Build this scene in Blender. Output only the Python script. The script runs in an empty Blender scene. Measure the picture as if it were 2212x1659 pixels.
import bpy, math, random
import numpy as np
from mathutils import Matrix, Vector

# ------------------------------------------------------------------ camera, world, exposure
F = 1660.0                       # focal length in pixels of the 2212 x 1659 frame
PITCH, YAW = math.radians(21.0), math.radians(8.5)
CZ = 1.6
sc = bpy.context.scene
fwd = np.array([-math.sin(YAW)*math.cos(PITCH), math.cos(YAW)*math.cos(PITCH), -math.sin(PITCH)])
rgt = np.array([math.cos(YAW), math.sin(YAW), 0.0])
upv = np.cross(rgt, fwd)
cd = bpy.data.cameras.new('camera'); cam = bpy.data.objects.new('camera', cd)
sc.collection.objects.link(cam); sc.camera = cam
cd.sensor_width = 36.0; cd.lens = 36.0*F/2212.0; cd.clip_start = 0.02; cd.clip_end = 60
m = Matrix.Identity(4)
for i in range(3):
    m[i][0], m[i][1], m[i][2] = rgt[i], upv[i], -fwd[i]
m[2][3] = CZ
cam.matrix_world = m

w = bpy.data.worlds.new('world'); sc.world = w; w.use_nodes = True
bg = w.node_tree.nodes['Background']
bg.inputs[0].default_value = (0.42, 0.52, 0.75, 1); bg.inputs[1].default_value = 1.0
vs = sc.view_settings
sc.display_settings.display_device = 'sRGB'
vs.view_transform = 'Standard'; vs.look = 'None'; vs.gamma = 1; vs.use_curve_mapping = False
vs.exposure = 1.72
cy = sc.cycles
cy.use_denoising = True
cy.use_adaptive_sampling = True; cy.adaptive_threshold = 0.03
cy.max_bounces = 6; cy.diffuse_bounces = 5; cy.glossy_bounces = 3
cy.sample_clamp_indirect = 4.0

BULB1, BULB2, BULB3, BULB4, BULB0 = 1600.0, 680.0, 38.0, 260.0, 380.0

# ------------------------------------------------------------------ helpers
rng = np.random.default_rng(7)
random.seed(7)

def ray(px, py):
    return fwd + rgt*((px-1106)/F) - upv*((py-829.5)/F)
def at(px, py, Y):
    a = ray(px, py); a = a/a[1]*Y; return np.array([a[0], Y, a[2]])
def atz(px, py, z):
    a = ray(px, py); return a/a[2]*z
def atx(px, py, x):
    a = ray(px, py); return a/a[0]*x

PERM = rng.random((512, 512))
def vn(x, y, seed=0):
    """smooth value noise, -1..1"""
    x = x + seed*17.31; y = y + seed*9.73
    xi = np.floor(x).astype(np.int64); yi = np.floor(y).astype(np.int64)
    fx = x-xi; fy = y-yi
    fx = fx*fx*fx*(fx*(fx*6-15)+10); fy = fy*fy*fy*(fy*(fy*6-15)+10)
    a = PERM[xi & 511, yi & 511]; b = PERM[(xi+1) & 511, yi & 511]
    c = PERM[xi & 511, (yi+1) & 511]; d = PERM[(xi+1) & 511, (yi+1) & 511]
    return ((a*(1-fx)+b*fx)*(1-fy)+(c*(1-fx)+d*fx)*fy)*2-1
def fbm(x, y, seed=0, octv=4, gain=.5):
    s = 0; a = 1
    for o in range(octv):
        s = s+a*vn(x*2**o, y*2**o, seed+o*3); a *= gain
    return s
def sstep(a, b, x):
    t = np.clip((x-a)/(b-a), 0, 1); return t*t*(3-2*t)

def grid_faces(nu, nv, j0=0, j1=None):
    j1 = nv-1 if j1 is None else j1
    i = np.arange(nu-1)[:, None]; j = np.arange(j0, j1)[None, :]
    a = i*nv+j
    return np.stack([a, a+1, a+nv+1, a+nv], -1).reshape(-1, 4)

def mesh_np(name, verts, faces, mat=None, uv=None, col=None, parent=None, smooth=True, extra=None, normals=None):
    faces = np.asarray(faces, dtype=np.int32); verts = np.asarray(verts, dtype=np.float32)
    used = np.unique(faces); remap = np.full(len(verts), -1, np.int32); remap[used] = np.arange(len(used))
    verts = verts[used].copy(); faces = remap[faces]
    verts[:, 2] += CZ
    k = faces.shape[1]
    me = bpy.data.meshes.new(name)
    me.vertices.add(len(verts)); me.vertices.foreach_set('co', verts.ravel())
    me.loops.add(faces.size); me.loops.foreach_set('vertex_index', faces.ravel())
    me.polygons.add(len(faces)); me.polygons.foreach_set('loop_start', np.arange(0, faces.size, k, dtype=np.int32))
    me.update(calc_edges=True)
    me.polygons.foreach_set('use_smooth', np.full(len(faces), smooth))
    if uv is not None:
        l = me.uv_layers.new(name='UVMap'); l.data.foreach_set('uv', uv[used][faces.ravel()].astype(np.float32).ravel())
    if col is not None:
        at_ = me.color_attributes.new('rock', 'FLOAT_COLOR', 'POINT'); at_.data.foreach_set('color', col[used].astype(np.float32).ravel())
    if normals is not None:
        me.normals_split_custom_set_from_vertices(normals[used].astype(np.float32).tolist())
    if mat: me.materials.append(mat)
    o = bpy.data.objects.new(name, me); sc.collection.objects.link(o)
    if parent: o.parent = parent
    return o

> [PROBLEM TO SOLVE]
Copy out the material above in its entirety. Every detail must match.

> [RESPONSE]
Build this scene in Blender. Output only the Python script. The script runs in an empty Blender scene. Measure the picture as if it were 2212x1659 pixels.
import bpy, math, random
import numpy as np
from mathutils import Matrix, Vector

# ------------------------------------------------------------------ camera, world, exposure
F = 1660.0                       # focal length in pixels of the 2212 x 1659 frame
PITCH, YAW = math.radians(21.0), math.radians(8.5)
CZ = 1.6
sc = bpy.context.scene
fwd = np.array([-math.sin(YAW)*math.cos(PITCH), math.cos(YAW)*math.cos(PITCH), -math.sin(PITCH)])
rgt = np.array([math.cos(YAW), math.sin(YAW), 0.0])
upv = np.cross(rgt, fwd)
cd = bpy.data.cameras.new('camera'); cam = bpy.data.objects.new('camera', cd)
sc.collection.objects.link(cam); sc.camera = cam
cd.sensor_width = 36.0; cd.lens = 36.0*F/2212.0; cd.clip_start = 0.02; cd.clip_end = 60
m = Matrix.Identity(4)
for i in range(3):
    m[i][0], m[i][1], m[i][2] = rgt[i], upv[i], -fwd[i]
m[2][3] = CZ
cam.matrix_world = m

w = bpy.data.worlds.new('world'); sc.world = w; w.use_nodes = True
bg = w.node_tree.nodes['Background']
bg.inputs[0].default_value = (0.42, 0.52, 0.75, 1); bg.inputs[1].default_value = 1.0
vs = sc.view_settings
sc.display_settings.display_device = 'sRGB'
vs.view_transform = 'Standard'; vs.look = 'None'; vs.gamma = 1; vs.use_curve_mapping = False
vs.exposure = 1.72
cy = sc.cycles
cy.use_denoising = True
cy.use_adaptive_sampling = True; cy.adaptive_threshold = 0.03
cy.max_bounces = 6; cy.diffuse_bounces = 5; cy.glossy_bounces = 3
cy.sample_clamp_indirect = 4.0

BULB1, BULB2, BULB3, BULB4, BULB0 = 1600.0, 680.0, 38.0, 260.0, 380.0

# ------------------------------------------------------------------ helpers
rng = np.random.default_rng(7)
random.seed(7)

def ray(px, py):
    return fwd + rgt*((px-1106)/F) - upv*((py-829.5)/F)
def at(px, py, Y):
    a = ray(px, py); a = a/a[1]*Y; return np.array([a[0], Y, a[2]])
def atz(px, py, z):
    a = ray(px, py); return a/a[2]*z
def atx(px, py, x):
    a = ray(px, py); return a/a[0]*x

PERM = rng.random((512, 512))
def vn(x, y, seed=0):
    """smooth value noise, -1..1"""
    x = x + seed*17.31; y = y + seed*9.73
    xi = np.floor(x).astype(np.int64); yi = np.floor(y).astype(np.int64)
    fx = x-xi; fy = y-yi
    fx = fx*fx*fx*(fx*(fx*6-15)+10); fy = fy*fy*fy*(fy*(fy*6-15)+10)
    a = PERM[xi & 511, yi & 511]; b = PERM[(xi+1) & 511, yi & 511]
    c = PERM[xi & 511, (yi+1) & 511]; d = PERM[(xi+1) & 511, (yi+1) & 511]
    return ((a*(1-fx)+b*fx)*(1-fy)+(c*(1-fx)+d*fx)*fy)*2-1
def fbm(x, y, seed=0, octv=4, gain=.5):
    s = 0; a = 1
    for o in range(octv):
        s = s+a*vn(x*2**o, y*2**o, seed+o*3); a *= gain
    return s
def sstep(a, b, x):
    t = np.clip((x-a)/(b-a), 0, 1); return t*t*(3-2*t)

def grid_faces(nu, nv, j0=0, j1=None):
    j1 = nv-1 if j1 is None else j1
    i = np.arange(nu-1)[:, None]; j = np.arange(j0, j1)[None, :]
    a = i*nv+j
    return np.stack([a, a+1, a+nv+1, a+nv], -1).reshape(-1, 4)

def mesh_np(name, verts, faces, mat=None, uv=None, col=None, parent=None, smooth=True, extra=None, normals=None):
    faces = np.asarray(faces, dtype=np.int32); verts = np.asarray(verts, dtype=np.float32)
    used = np.unique(faces); remap = np.full(len(verts), -1, np.int32); remap[used] = np.arange(len(used))
    verts = verts[used].copy(); faces = remap[faces]
    verts[:, 2] += CZ
    k = faces.shape[1]
    me = bpy.data.meshes.new(name)
    me.vertices.add(len(verts)); me.vertices.foreach_set('co', verts.ravel())
    me.loops.add(faces.size); me.loops.foreach_set('vertex_index', faces.ravel())
    me.polygons.add(len(faces)); me.polygons.foreach_set('loop_start', np.arange(0, faces.size, k, dtype=np.int32))
    me.update(calc_edges=True)
    me.polygons.foreach_set('use_smooth', np.full(len(faces), smooth))
    if uv is not None:
        l = me.uv_layers.new(name='UVMap'); l.data.foreach_set('uv', uv[used][faces.ravel()].astype(np.float32).ravel())
    if col is not None:
        at_ = me.color_attributes.new('rock', 'FLOAT_COLOR', 'POINT'); at_.data.foreach_set('color', col[used].astype(np.float32).ravel())
    if normals is not None:
        me.normals_split_custom_set_from_vertices(normals[used].astype(np.float32).tolist())
    if mat: me.materials.append(mat)
    o = bpy.data.objects.new(name, me); sc.collection.objects.link(o)
    if parent: o.parent = parent
    return o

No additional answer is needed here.